┌──

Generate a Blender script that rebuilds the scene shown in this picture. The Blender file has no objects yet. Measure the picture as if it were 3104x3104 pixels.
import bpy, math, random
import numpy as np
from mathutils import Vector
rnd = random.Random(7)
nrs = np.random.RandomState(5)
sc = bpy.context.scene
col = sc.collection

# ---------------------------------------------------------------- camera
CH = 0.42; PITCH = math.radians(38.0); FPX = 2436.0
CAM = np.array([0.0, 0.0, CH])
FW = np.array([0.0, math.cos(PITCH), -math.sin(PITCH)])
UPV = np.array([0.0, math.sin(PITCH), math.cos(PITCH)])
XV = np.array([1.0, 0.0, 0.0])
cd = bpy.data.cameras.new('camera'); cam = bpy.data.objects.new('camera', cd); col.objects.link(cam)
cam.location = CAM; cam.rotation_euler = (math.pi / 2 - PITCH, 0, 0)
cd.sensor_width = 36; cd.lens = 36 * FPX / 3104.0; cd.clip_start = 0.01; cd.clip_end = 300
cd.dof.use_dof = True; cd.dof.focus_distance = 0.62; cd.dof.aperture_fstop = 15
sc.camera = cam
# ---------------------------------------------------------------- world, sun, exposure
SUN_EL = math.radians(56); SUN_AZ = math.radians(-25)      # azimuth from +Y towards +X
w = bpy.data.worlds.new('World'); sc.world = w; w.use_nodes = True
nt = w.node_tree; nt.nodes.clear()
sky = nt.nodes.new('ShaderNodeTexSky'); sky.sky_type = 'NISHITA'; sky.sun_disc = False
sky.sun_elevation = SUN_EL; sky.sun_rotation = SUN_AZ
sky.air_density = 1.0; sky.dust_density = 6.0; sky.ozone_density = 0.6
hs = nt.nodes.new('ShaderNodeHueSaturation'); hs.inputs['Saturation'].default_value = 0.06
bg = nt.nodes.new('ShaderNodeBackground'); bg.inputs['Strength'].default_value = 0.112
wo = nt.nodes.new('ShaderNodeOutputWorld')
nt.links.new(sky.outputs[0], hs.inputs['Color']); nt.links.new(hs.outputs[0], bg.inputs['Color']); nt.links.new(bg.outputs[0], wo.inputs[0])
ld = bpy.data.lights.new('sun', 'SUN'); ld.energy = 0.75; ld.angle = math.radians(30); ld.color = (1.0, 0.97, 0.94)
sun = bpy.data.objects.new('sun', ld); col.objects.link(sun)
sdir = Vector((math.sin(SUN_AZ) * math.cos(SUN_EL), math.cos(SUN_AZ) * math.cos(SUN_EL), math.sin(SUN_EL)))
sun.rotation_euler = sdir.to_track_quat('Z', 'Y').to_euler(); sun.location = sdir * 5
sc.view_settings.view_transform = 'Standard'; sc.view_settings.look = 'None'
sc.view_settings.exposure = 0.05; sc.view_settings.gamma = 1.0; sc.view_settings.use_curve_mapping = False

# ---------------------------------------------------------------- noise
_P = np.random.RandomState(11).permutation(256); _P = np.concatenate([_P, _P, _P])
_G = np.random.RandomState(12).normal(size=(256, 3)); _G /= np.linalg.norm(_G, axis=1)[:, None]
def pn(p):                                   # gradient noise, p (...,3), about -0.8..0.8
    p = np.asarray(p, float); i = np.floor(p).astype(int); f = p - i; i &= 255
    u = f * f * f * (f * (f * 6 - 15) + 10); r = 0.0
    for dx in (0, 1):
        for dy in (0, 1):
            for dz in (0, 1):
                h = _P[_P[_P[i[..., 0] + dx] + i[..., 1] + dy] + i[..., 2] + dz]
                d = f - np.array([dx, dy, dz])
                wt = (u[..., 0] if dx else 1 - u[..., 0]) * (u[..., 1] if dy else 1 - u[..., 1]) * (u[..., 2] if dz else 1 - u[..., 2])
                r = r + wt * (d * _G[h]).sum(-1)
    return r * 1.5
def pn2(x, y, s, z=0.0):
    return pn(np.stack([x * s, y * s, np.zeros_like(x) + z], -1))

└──

- EXERCISE GOAL: Restate the whole listing exactly, leaving out nothing.

- SOLUTION BELOW:
Generate a Blender script that rebuilds the scene shown in this picture. The Blender file has no objects yet. Measure the picture as if it were 3104x3104 pixels.
import bpy, math, random
import numpy as np
from mathutils import Vector
rnd = random.Random(7)
nrs = np.random.RandomState(5)
sc = bpy.context.scene
col = sc.collection

# ---------------------------------------------------------------- camera
CH = 0.42; PITCH = math.radians(38.0); FPX = 2436.0
CAM = np.array([0.0, 0.0, CH])
FW = np.array([0.0, math.cos(PITCH), -math.sin(PITCH)])
UPV = np.array([0.0, math.sin(PITCH), math.cos(PITCH)])
XV = np.array([1.0, 0.0, 0.0])
cd = bpy.data.cameras.new('camera'); cam = bpy.data.objects.new('camera', cd); col.objects.link(cam)
cam.location = CAM; cam.rotation_euler = (math.pi / 2 - PITCH, 0, 0)
cd.sensor_width = 36; cd.lens = 36 * FPX / 3104.0; cd.clip_start = 0.01; cd.clip_end = 300
cd.dof.use_dof = True; cd.dof.focus_distance = 0.62; cd.dof.aperture_fstop = 15
sc.camera = cam
# ---------------------------------------------------------------- world, sun, exposure
SUN_EL = math.radians(56); SUN_AZ = math.radians(-25)      # azimuth from +Y towards +X
w = bpy.data.worlds.new('World'); sc.world = w; w.use_nodes = True
nt = w.node_tree; nt.nodes.clear()
sky = nt.nodes.new('ShaderNodeTexSky'); sky.sky_type = 'NISHITA'; sky.sun_disc = False
sky.sun_elevation = SUN_EL; sky.sun_rotation = SUN_AZ
sky.air_density = 1.0; sky.dust_density = 6.0; sky.ozone_density = 0.6
hs = nt.nodes.new('ShaderNodeHueSaturation'); hs.inputs['Saturation'].default_value = 0.06
bg = nt.nodes.new('ShaderNodeBackground'); bg.inputs['Strength'].default_value = 0.112
wo = nt.nodes.new('ShaderNodeOutputWorld')
nt.links.new(sky.outputs[0], hs.inputs['Color']); nt.links.new(hs.outputs[0], bg.inputs['Color']); nt.links.new(bg.outputs[0], wo.inputs[0])
ld = bpy.data.lights.new('sun', 'SUN'); ld.energy = 0.75; ld.angle = math.radians(30); ld.color = (1.0, 0.97, 0.94)
sun = bpy.data.objects.new('sun', ld); col.objects.link(sun)
sdir = Vector((math.sin(SUN_AZ) * math.cos(SUN_EL), math.cos(SUN_AZ) * math.cos(SUN_EL), math.sin(SUN_EL)))
sun.rotation_euler = sdir.to_track_quat('Z', 'Y').to_euler(); sun.location = sdir * 5
sc.view_settings.view_transform = 'Standard'; sc.view_settings.look = 'None'
sc.view_settings.exposure = 0.05; sc.view_settings.gamma = 1.0; sc.view_settings.use_curve_mapping = False

# ---------------------------------------------------------------- noise
_P = np.random.RandomState(11).permutation(256); _P = np.concatenate([_P, _P, _P])
_G = np.random.RandomState(12).normal(size=(256, 3)); _G /= np.linalg.norm(_G, axis=1)[:, None]
def pn(p):                                   # gradient noise, p (...,3), about -0.8..0.8
    p = np.asarray(p, float); i = np.floor(p).astype(int); f = p - i; i &= 255
    u = f * f * f * (f * (f * 6 - 15) + 10); r = 0.0
    for dx in (0, 1):
        for dy in (0, 1):
            for dz in (0, 1):
                h = _P[_P[_P[i[..., 0] + dx] + i[..., 1] + dy] + i[..., 2] + dz]
                d = f - np.array([dx, dy, dz])
                wt = (u[..., 0] if dx else 1 - u[..., 0]) * (u[..., 1] if dy else 1 - u[..., 1]) * (u[..., 2] if dz else 1 - u[..., 2])
                r = r + wt * (d * _G[h]).sum(-1)
    return r * 1.5
def pn2(x, y, s, z=0.0):
    return pn(np.stack([x * s, y * s, np.zeros_like(x) + z], -1))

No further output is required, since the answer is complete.